• **GOAL OF THE EXERCISE**
Everything from the first line of the records to the line containing "bg.inputs[1].default_value = .12", inclusive, is to be extracted exactly, and nothing more.

3D scene scripts
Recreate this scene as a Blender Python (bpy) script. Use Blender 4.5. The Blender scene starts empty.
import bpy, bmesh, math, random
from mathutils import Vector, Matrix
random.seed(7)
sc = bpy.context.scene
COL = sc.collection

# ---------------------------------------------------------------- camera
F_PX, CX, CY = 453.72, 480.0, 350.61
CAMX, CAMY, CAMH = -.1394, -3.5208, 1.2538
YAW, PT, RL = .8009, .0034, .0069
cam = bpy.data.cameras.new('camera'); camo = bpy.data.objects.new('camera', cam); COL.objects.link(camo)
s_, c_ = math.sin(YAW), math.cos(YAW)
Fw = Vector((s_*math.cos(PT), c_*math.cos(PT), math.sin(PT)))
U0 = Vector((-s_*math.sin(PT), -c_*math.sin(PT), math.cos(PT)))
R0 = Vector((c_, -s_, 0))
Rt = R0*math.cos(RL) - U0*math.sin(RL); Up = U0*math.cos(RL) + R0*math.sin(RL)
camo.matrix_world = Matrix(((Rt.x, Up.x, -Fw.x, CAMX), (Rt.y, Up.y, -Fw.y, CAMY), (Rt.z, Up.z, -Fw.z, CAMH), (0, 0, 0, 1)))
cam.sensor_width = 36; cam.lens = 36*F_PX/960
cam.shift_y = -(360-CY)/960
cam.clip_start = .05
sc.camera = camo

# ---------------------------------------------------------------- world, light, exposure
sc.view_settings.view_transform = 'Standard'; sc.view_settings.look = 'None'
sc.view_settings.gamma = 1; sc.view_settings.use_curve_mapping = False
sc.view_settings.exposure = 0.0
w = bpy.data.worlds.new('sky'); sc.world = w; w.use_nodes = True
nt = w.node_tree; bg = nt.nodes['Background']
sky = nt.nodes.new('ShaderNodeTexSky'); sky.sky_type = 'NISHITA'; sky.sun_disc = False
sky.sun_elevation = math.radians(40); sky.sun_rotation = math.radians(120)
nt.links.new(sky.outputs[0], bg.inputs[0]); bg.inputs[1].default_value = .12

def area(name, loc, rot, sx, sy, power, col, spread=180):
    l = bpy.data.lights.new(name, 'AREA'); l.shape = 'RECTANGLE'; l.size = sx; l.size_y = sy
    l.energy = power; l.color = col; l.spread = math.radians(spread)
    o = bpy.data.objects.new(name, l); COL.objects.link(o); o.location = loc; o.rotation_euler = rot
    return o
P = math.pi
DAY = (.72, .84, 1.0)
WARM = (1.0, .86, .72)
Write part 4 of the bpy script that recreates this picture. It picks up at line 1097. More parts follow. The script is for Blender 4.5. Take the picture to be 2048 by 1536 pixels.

• **THE OUTPUT**
Recreate this scene as a Blender Python (bpy) script. Use Blender 4.5. The Blender scene starts empty.
import bpy, bmesh, math, random
from mathutils import Vector, Matrix
random.seed(7)
sc = bpy.context.scene
COL = sc.collection

# ---------------------------------------------------------------- camera
F_PX, CX, CY = 453.72, 480.0, 350.61
CAMX, CAMY, CAMH = -.1394, -3.5208, 1.2538
YAW, PT, RL = .8009, .0034, .0069
cam = bpy.data.cameras.new('camera'); camo = bpy.data.objects.new('camera', cam); COL.objects.link(camo)
s_, c_ = math.sin(YAW), math.cos(YAW)
Fw = Vector((s_*math.cos(PT), c_*math.cos(PT), math.sin(PT)))
U0 = Vector((-s_*math.sin(PT), -c_*math.sin(PT), math.cos(PT)))
R0 = Vector((c_, -s_, 0))
Rt = R0*math.cos(RL) - U0*math.sin(RL); Up = U0*math.cos(RL) + R0*math.sin(RL)
camo.matrix_world = Matrix(((Rt.x, Up.x, -Fw.x, CAMX), (Rt.y, Up.y, -Fw.y, CAMY), (Rt.z, Up.z, -Fw.z, CAMH), (0, 0, 0, 1)))
cam.sensor_width = 36; cam.lens = 36*F_PX/960
cam.shift_y = -(360-CY)/960
cam.clip_start = .05
sc.camera = camo

# ---------------------------------------------------------------- world, light, exposure
sc.view_settings.view_transform = 'Standard'; sc.view_settings.look = 'None'
sc.view_settings.gamma = 1; sc.view_settings.use_curve_mapping = False
sc.view_settings.exposure = 0.0
w = bpy.data.worlds.new('sky'); sc.world = w; w.use_nodes = True
nt = w.node_tree; bg = nt.nodes['Background']
sky = nt.nodes.new('ShaderNodeTexSky'); sky.sky_type = 'NISHITA'; sky.sun_disc = False
sky.sun_elevation = math.radians(40); sky.sun_rotation = math.radians(120)
nt.links.new(sky.outputs[0], bg.inputs[0]); bg.inputs[1].default_value = .12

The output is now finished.